The bald eagle is one of the best-known success stories of the ESA. In the 1960s, only a few hundred pairs nested in the lower 48 states, victims of the pesticide DDT and habitat loss. Numbers have steadily climbed since DDT was banned and the species became protected under the ESA in 1978, and in 2007 it was the first species to be taken off the endangered list after numbers climbed to nearly 10,000 pairs across the country.

The act has seen other recoveries as well, including the American alligator and Steller sea lion, among others.

Challenges on Private Lands

Critics also note the ESA doesn’t distinguish between public and private land, a tenet that causes an ongoing source of friction. More than two-thirds of species on the endangered list depend on private lands, and about 10 percent of all listed species are found only on private property.

“You’re using it for conservation purposes, and your ability to use that land is going to be limited and you can be prosecuted,” Jonathan Adler, a professor of environmental law at William & Mary, said of private lands. “That discourages landowners from cooperating.”

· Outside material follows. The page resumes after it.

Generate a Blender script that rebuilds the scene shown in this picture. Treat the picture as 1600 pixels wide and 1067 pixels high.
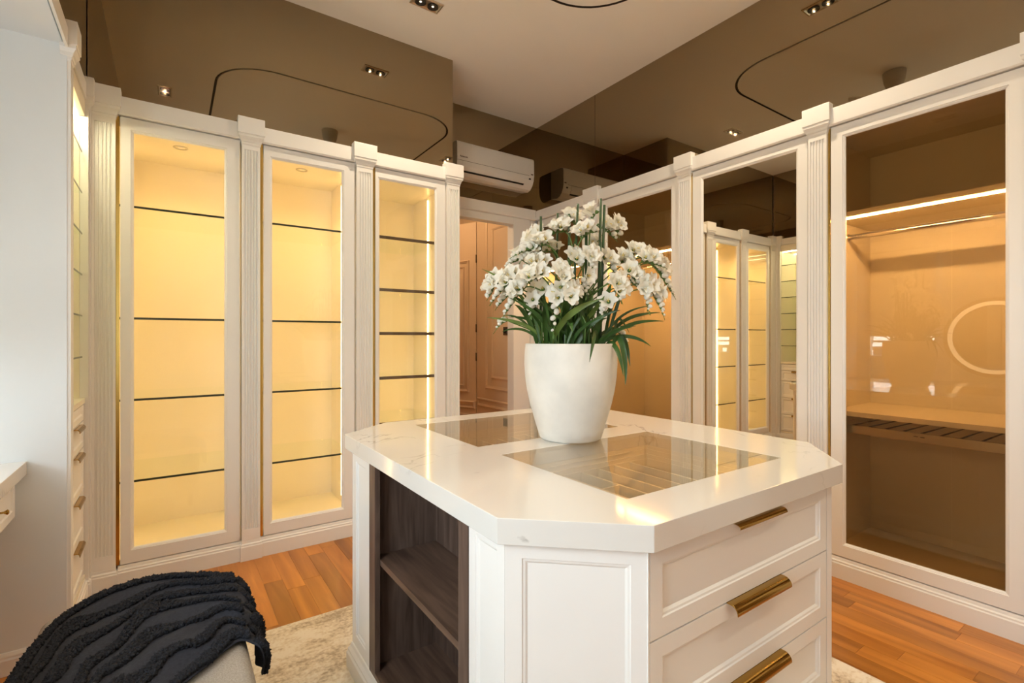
import bpy, bmesh, math, random
from mathutils import Vector, Matrix
random.seed(7)
scene = bpy.context.scene
for o in list(bpy.data.objects):
    bpy.data.objects.remove(o, do_unlink=True)
COL = scene.collection

# ------------------------------------------------------------------ camera
TH = 0.965948
cam_d = bpy.data.cameras.new('camera')
cam_d.sensor_width = 36.0
cam_d.lens = 36.0 * 771.83 / 1600.0
cam_d.shift_y = -4.72 / 1600.0
cam_d.clip_start = 0.02
cam = bpy.data.objects.new('camera', cam_d)
cam.location = (0, 0, 1.35)
cam.rotation_euler = (math.pi / 2, 0, TH - math.pi / 2)
COL.objects.link(cam)
scene.camera = cam
FW = Vector((math.cos(TH), math.sin(TH), 0))
RT = Vector((math.sin(TH), -math.cos(TH), 0))

# ------------------------------------------------------------------ world, exposure
world = bpy.data.worlds.new('sky')
scene.world = world
world.use_nodes = True
bg = world.node_tree.nodes['Background']
# overcast sky above the horizon, darker ground below it
wt = world.node_tree
wtc = wt.nodes.new('ShaderNodeTexCoord')
wsx = wt.nodes.new('ShaderNodeSeparateXYZ')
wt.links.new(wtc.outputs['Generated'], wsx.inputs[0])
wmr = wt.nodes.new('ShaderNodeMapRange')
wmr.inputs['From Min'].default_value = -0.05
wmr.inputs['From Max'].default_value = 0.02
wt.links.new(wsx.outputs['Z'], wmr.inputs['Value'])
wmx = wt.nodes.new('ShaderNodeMix')
wmx.data_type = 'RGBA'
wmx.inputs[6].default_value = (0.74, 0.74, 0.70, 1)
wmx.inputs[7].default_value = (0.82, 0.92, 1.0, 1)
wt.links.new(wmr.outputs[0], wmx.inputs[0])
wt.links.new(wmx.outputs[2], bg.inputs[0])
bg.inputs[1].default_value = 16.0
scene.cycles.max_bounces = 14
scene.cycles.diffuse_bounces = 5
scene.cycles.glossy_bounces = 10
scene.cycles.transparent_max_bounces = 20
vs = scene.view_settings
vs.view_transform = 'Standard'
vs.look = 'None'
vs.gamma = 1.0
vs.use_curve_mapping = False
vs.exposure = 0.07

# light levels (each lamp itself is made in its own builder below)
SPOT_W = 39.0
LED_WARM = (1.0, 0.60, 0.23)
LED_SIDE = 19.0
LED_SHELF = 200.0
LED_NICHE = 105.0
PUCK_W = 10.0
CEIL = 3.52


def portal(loc, rot, sx, sy):
    d = bpy.data.lights.new('window_portal', 'AREA')
    d.shape = 'RECTANGLE'
    d.size = sx
    d.size_y = sy
    d.cycles.is_portal = True
    o = bpy.data.objects.new('window_portal', d)
    o.location = loc
    o.rotation_euler = rot
    COL.objects.link(o)


portal((-1.33, 2.315, 1.24), (0, -math.pi / 2, 0), 0.32, 0.75)
portal((-1.33, 0.425, 1.76), (0, -math.pi / 2, 0), 1.36, 1.05)

# ------------------------------------------------------------------ materials
MATS = {}


def nmat(name):
    m = bpy.data.materials.new(name)
    m.use_nodes = True
    nt = m.node_tree
    return m, nt, nt.nodes['Principled BSDF']


def lk(nt, a, b):
    nt.links.new(a, b)


def plain(name, col, rough=0.5, metal=0.0, spec=0.5, noise=0.0, nscale=8.0, bump=0.0, bscale=200.0, coat=0.0):
    m, nt, p = nmat(name)
    p.inputs['Base Color'].default_value = (*col, 1)
    p.inputs['Roughness'].default_value = rough
    p.inputs['Metallic'].default_value = metal
    p.inputs['Specular IOR Level'].default_value = spec
    p.inputs['Coat Weight'].default_value = coat
    tc = nt.nodes.new('ShaderNodeTexCoord')
    if noise > 0:
        n = nt.nodes.new('ShaderNodeTexNoise')
        n.inputs['Scale'].default_value = nscale
        n.inputs['Detail'].default_value = 4
        lk(nt, tc.outputs['Object'], n.inputs['Vector'])
        mr = nt.nodes.new('ShaderNodeMapRange')
        mr.inputs['From Min'].default_value = 0.25
        mr.inputs['From Max'].default_value = 0.75
        mr.inputs['To Min'].default_value = 1 - noise
        mr.inputs['To Max'].default_value = 1 + noise * 0.4
        lk(nt, n.outputs['Fac'], mr.inputs['Value'])
        mx = nt.nodes.new('ShaderNodeVectorMath')
        mx.operation = 'SCALE'
        mx.inputs[0].default_value = col
        lk(nt, mr.outputs['Result'], mx.inputs['Scale'])
        lk(nt, mx.outputs['Vector'], p.inputs['Base Color'])
    if bump > 0:
        n2 = nt.nodes.new('ShaderNodeTexNoise')
        n2.inputs['Scale'].default_value = bscale
        n2.inputs['Detail'].default_value = 3
        lk(nt, tc.outputs['Object'], n2.inputs['Vector'])
        b = nt.nodes.new('ShaderNodeBump')
        b.inputs['Strength'].default_value = bump
        b.inputs['Distance'].default_value = 0.002
        lk(nt, n2.outputs['Fac'], b.inputs['Height'])
        lk(nt, b.outputs['Normal'], p.inputs['Normal'])
    MATS[name] = m
    return m


def emis(name, col, strength):
    m = bpy.data.materials.new(name)
    m.use_nodes = True
    nt = m.node_tree
    nt.nodes.clear()
    e = nt.nodes.new('ShaderNodeEmission')
    e.inputs[0].default_value = (*col, 1)
    e.inputs[1].default_value = strength
    o = nt.nodes.new('ShaderNodeOutputMaterial')
    lk(nt, e.outputs[0], o.inputs[0])
    MATS[name] = m
    return m


def pane(name, tint, r0=0.04, rough=0.0, gcol=(1, 1, 1)):
    """thin sheet of glass: tinted see-through plus mirror reflection rising at grazing angles"""
    m = bpy.data.materials.new(name)
    m.use_nodes = True
    nt = m.node_tree
    nt.nodes.clear()
    N = nt.nodes.new
    geo = N('ShaderNodeNewGeometry')
    dot = N('ShaderNodeVectorMath')
    dot.operation = 'DOT_PRODUCT'
    lk(nt, geo.outputs['Normal'], dot.inputs[0])
    lk(nt, geo.outputs['Incoming'], dot.inputs[1])
    ab = N('ShaderNodeMath')
    ab.operation = 'ABSOLUTE'
    lk(nt, dot.outputs['Value'], ab.inputs[0])
    su = N('ShaderNodeMath')
    su.operation = 'SUBTRACT'
    su.inputs[0].default_value = 1.0
    lk(nt, ab.outputs[0], su.inputs[1])
    pw = N('ShaderNodeMath')
    pw.operation = 'POWER'
    pw.inputs[1].default_value = 5.0
    lk(nt, su.outputs[0], pw.inputs[0])
    ma = N('ShaderNodeMath')
    ma.operation = 'MULTIPLY_ADD'
    ma.inputs[1].default_value = 1 - r0
    ma.inputs[2].default_value = r0
    lk(nt, pw.outputs[0], ma.inputs[0])
    tr = N('ShaderNodeBsdfTransparent')
    tr.inputs[0].default_value = (*tint, 1)
    gl = N('ShaderNodeBsdfGlossy')
    gl.inputs['Color'].default_value = (*gcol, 1)
    gl.inputs['Roughness'].default_value = rough
    mix = N('ShaderNodeMixShader')
    lk(nt, ma.outputs[0], mix.inputs[0])
    lk(nt, tr.outputs[0], mix.inputs[1])
    lk(nt, gl.outputs[0], mix.inputs[2])
    o = N('ShaderNodeOutputMaterial')
    lk(nt, mix.outputs[0], o.inputs[0])
    MATS[name] = m
    return m


def wood(name, c1, c2, scale, rough=0.35, rand=0.0, streak=30.0, axis='Y'):
    m, nt, p = nmat(name)
    N = nt.nodes.new
    tc = N('ShaderNodeTexCoord')
    mp = N('ShaderNodeMapping')
    s = [scale * streak / 10] * 3
    s['XYZ'.index(axis)] = scale * 0.25
    mp.inputs['Scale'].default_value = s
    oi = N('ShaderNodeObjectInfo')
    ad = N('ShaderNodeVectorMath')
    ad.operation = 'ADD'
    cb = N('ShaderNodeCombineXYZ')
    ml = N('ShaderNodeMath')
    ml.operation = 'MULTIPLY'
    ml.inputs[1].default_value = 37.0
    lk(nt, oi.outputs['Random'], ml.inputs[0])
    lk(nt, ml.outputs[0], cb.inputs[0])
    lk(nt, ml.outputs[0], cb.inputs[1])
    lk(nt, tc.outputs['Object'], ad.inputs[0])
    lk(nt, cb.outputs[0], ad.inputs[1])
    lk(nt, ad.outputs[0], mp.inputs['Vector'])
    n = N('ShaderNodeTexNoise')
    n.inputs['Scale'].default_value = 1.0
    n.inputs['Detail'].default_value = 6
    n.inputs['Distortion'].default_value = 0.6
    lk(nt, mp.outputs[0], n.inputs['Vector'])
    mr = N('ShaderNodeMapRange')
    mr.inputs['From Min'].default_value = 0.3
    mr.inputs['From Max'].default_value = 0.7
    lk(nt, n.outputs['Fac'], mr.inputs['Value'])
    mx = N('ShaderNodeMix')
    mx.data_type = 'RGBA'
    mx.inputs[6].default_value = (*c1, 1)
    mx.inputs[7].default_value = (*c2, 1)
    lk(nt, mr.outputs[0], mx.inputs[0])
    out = mx.outputs[2]
    if rand > 0:
        hs = N('ShaderNodeHueSaturation')
        mr2 = N('ShaderNodeMapRange')
        mr2.inputs['To Min'].default_value = 1 - rand
        mr2.inputs['To Max'].default_value = 1 + rand
        lk(nt, oi.outputs['Random'], mr2.inputs['Value'])
        lk(nt, mr2.outputs[0], hs.inputs['Value'])
        lk(nt, out, hs.inputs['Color'])
        out = hs.outputs[0]
    lk(nt, out, p.inputs['Base Color'])
    p.inputs['Roughness'].default_value = rough
    MATS[name] = m
    return m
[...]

Some academic studies have suggested those rules create “perverse incentives” that lead landowners to engage in activities that hurt a protected species. A study in California on red-cockaded woodpeckers, for instance, found timber was more often harvested early in areas where the woodpecker was found, likely as a preemptive strike against federal habitat restrictions.

Congress has created a handful of programs over the years designed to incentivize landowners to cooperate through tax breaks and conservation easements that provide financial compensation to protect landowners. But such programs have largely fallen by the wayside in recent years, frustrating many in conservation circles.

The ESA was once seen as a bipartisan accomplishment, but it has become one of the most litigated environmental statutes in U.S. history. Weakening the act has been a repeated priority for many Republicans. In 2003, Bush signed an executive order directing agencies to rewrite rules to scale back environmental reviews for projects on private land. Obama reversed those changes once in office. Republicans also spent years trying to add language to the defense appropriations bill that would have restricted conservationists from suing over critical habitat on military land.

Experts say the Trump administration’s current assault on the act, as well as a conservative-leaning Supreme Court, could permanently hamstring it. The twin pressures of climate change and development also continue to push more and more species to brink levels.

“The unfortunate part,” said Andrew Mergen, who spent three decades litigating ESA cases and is now the law professor at Harvard, “is that there’s a political will right now to eviscerate the ESA. The law has prevented extinctions. The real challenge is the political will and money to follow through with recovery, not to dismantle the protections that keep them alive.”

A Glimpse of Hope

As political battles rage, however, some recent news provides a glimmer of what can be accomplished. In July, the U.S. Fish and Wildlife Service announced the Roanoke logperch, a freshwater fish in the Appalachian mountains, was being removed from the endangered species list after a successful recovery. Burgum immediately wrote in a tweet that it was “proof” that the ESA is no longer the “Hotel California” he’d described earlier.

But conservationists counter that work began long before Trump, including more than three decades of dam removals, wetland restorations, and other costly reintroduction programs. “The optimistic part,” Wilcove said, “is that we know how to save species when we invest in them. The question is whether we’ll make that commitment.”